We continue to believe there’s a very powerful influence that this type of analysis can have on our understanding, again, on the long-term sustainability of an enterprise and as we think about investing, we want to continue to arbitrage what is a short-term orientation in the market with the longer-term orientation over which we believe companies can compound value for their investors.
What impact do you think being members of the UN-supported PRI can have on performance?
Chris Clark: We think the impact, obviously, will be powerful and for a number of reasons. We think it adds an incremental lens to our understanding of the businesses that we’re investing in.
Increasingly, companies are reporting on their activities as it relates to environmental, social and governance standards. So, if it’s important to the companies and the management teams, it has to be important to the investors who are evaluating their businesses. Ultimately, we think it has a multifaceted benefit.
We think that it will prove to be a risk mitigator in terms of our confidence in investing in companies and eliminating some of the many risks that are associated with a corporate enterprise. We think by doing that it can reduce volatility. We think it can ultimately drive enhanced returns. And again, ultimately, drive global corporate sustainability, which we think has a lasting opportunity to enhance society as a whole.
What are the differences between Socially Responsible Investing and ESG (Environmental, Social, and Governance)?
Gunjan Banati: Responsible investing has really evolved over time from how it originated in the form of socially responsible investing, which was investing with a social goal, or investing to create a portfolio that was consistent with your social goals. And that was usually implemented through a process of negative screening.

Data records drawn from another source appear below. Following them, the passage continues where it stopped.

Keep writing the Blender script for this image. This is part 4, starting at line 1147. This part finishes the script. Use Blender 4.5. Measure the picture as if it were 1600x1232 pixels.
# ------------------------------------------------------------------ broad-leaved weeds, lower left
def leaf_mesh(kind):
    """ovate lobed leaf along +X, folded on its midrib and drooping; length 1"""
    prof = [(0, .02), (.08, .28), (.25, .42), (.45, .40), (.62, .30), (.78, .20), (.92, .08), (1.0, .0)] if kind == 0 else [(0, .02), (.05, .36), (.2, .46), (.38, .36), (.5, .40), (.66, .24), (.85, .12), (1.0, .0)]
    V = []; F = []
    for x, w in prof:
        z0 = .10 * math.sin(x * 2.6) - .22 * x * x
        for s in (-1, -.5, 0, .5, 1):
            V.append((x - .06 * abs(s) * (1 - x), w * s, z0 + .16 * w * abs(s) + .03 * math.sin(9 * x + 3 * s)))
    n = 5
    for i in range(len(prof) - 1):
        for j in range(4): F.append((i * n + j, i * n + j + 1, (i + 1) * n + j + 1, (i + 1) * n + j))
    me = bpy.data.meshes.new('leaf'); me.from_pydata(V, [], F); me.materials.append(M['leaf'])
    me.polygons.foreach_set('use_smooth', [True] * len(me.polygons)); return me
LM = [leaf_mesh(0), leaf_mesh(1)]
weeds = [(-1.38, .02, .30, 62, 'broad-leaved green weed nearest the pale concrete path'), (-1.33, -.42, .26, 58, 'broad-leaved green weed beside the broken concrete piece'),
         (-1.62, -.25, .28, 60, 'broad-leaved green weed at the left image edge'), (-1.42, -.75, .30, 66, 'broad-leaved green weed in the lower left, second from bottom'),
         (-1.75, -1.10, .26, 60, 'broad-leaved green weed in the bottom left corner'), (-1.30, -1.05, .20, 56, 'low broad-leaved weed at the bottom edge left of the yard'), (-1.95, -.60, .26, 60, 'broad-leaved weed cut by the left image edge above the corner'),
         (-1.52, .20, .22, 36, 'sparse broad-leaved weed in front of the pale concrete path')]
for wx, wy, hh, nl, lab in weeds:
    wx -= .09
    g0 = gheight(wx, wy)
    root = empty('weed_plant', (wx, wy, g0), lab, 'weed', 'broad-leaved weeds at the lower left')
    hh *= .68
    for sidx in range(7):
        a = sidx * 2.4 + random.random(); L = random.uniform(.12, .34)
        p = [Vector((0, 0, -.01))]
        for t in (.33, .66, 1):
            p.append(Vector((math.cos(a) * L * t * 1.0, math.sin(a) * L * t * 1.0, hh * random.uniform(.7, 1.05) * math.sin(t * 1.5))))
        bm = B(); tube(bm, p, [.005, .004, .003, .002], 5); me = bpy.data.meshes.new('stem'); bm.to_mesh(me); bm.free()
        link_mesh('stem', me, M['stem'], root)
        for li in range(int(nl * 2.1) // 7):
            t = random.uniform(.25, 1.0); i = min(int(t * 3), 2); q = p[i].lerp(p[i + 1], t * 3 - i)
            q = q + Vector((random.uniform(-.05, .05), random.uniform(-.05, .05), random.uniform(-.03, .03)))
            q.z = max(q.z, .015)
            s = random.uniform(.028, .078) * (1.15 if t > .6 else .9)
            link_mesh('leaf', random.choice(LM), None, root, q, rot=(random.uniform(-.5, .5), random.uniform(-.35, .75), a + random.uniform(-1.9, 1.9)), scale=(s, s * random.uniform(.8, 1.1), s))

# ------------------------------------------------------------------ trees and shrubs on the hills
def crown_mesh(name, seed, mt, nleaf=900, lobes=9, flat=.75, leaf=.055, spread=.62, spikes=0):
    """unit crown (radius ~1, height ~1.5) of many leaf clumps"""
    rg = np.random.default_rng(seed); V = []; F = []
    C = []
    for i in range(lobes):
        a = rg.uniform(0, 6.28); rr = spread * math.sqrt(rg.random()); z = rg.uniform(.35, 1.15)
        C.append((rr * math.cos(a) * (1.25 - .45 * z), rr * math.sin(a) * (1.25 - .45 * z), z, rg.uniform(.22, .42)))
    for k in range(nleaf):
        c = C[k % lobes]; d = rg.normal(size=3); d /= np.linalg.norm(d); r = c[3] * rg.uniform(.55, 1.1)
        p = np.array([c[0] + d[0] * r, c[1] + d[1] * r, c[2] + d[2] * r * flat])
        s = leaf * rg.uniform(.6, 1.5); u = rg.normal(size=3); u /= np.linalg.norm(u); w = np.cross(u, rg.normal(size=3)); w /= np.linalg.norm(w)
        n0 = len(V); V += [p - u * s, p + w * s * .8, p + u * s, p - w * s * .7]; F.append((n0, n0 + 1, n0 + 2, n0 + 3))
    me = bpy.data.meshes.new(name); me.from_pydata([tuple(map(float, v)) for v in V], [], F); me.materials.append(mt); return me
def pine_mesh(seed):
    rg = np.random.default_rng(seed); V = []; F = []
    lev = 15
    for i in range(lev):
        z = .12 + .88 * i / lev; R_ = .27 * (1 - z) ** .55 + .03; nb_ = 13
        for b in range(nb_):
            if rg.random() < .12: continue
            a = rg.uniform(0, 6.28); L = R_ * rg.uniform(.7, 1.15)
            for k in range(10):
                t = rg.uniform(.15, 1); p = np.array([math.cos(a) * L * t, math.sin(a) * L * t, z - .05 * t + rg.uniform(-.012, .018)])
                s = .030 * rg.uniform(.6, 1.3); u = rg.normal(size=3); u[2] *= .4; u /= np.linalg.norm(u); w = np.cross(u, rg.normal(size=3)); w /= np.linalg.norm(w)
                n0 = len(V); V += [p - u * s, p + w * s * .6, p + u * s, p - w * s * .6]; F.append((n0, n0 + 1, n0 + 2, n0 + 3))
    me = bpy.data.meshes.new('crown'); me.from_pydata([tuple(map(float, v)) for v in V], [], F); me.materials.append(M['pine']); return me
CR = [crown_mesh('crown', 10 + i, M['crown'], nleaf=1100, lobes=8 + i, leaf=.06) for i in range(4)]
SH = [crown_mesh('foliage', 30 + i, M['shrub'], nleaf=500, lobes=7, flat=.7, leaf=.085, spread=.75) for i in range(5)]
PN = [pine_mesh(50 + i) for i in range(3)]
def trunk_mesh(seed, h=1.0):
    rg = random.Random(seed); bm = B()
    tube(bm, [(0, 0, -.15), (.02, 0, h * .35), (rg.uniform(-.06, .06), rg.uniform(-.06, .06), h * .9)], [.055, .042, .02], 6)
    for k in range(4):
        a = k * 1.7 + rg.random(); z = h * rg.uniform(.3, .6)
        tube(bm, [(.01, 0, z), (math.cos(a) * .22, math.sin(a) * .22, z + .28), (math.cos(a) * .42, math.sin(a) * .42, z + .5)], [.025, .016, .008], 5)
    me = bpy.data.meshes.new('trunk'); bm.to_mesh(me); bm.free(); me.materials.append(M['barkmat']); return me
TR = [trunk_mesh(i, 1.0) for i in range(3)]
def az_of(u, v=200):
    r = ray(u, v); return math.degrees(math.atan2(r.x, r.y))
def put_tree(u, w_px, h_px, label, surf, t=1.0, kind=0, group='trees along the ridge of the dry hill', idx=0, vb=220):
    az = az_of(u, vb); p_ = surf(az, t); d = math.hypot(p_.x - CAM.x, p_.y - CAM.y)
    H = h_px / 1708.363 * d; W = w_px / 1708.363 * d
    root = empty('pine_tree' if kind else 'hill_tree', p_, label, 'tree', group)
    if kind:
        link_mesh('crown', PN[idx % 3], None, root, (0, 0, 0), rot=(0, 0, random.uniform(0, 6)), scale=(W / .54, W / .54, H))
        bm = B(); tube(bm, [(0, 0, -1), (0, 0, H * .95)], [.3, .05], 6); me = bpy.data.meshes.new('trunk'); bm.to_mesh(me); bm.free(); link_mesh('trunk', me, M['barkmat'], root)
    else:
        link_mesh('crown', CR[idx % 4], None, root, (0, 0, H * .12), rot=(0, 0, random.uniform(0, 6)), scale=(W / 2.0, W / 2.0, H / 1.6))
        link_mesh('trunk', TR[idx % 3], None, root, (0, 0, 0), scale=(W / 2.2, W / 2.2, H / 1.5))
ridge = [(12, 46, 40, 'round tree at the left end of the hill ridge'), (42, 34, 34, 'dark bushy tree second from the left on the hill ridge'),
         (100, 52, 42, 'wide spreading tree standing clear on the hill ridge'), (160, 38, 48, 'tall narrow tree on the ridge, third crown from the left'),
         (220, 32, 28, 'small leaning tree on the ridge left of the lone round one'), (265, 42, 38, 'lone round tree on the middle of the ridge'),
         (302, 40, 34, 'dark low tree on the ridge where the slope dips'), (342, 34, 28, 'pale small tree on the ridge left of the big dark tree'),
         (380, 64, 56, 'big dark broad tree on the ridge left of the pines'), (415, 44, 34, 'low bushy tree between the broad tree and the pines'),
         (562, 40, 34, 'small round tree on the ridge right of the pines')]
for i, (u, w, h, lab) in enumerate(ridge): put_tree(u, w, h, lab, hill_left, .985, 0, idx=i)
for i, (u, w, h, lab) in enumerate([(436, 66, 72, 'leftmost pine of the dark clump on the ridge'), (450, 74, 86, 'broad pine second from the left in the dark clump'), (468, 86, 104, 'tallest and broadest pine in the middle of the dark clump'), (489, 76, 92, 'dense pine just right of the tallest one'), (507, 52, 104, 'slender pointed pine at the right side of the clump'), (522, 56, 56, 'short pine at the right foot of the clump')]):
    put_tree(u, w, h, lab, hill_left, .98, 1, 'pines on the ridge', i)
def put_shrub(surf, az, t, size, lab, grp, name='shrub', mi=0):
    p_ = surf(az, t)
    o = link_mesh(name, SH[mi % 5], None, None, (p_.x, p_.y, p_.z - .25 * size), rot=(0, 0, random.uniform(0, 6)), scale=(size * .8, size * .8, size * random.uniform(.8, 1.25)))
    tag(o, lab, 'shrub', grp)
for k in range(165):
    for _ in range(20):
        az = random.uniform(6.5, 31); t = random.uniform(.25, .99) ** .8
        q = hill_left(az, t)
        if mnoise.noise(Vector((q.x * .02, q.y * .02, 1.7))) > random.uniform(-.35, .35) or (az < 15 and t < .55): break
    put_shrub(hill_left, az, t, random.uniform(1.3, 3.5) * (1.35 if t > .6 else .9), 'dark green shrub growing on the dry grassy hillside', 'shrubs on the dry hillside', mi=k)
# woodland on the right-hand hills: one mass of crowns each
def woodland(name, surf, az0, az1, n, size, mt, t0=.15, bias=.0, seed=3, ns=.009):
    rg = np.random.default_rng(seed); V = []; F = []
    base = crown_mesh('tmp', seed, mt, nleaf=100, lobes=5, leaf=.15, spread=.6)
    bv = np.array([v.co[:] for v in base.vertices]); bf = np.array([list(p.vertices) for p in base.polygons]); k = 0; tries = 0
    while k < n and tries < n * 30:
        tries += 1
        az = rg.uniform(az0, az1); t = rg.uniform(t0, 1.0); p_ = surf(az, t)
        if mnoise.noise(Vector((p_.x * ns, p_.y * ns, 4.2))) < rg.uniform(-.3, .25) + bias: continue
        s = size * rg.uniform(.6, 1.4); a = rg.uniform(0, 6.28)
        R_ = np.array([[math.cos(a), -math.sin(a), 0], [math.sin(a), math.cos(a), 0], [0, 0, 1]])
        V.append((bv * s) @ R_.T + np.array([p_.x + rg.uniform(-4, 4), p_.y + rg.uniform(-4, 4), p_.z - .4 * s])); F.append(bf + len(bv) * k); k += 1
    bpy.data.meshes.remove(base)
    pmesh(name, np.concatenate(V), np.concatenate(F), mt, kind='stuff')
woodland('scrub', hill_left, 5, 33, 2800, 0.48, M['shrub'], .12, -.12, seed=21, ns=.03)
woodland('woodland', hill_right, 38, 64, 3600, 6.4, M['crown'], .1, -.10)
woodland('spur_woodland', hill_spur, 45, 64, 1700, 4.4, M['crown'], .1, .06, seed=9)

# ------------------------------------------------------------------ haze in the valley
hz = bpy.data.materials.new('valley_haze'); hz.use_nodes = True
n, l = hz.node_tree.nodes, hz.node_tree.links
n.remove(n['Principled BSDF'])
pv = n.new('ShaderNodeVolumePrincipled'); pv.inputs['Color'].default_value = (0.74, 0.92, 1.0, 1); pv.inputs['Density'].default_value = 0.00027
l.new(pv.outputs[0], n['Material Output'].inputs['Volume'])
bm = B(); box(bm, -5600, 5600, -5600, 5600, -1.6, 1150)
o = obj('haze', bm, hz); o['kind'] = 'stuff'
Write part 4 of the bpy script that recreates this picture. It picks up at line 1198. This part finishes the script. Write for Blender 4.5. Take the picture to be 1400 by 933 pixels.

Socially responsible investing has now evolved, and there are many different ways in which you can invest responsibly. But socially responsible investing in its original form was an exclusionary process. It was implemented through incorporating exclusionary screens. And it was done with a willingness to compromise returns, to compromise performance, to achieve that social goal.
ESG integration is quite fundamentally different from that. Environment, Social, and Governance factors, when they’re integrated into the investment process, is an inclusionary process, not an exclusionary process.
It’s done with the purpose of enhancing returns, as opposed to socially responsible investing, which was done for a social goal, but was done with an understanding that it might actually impact performance.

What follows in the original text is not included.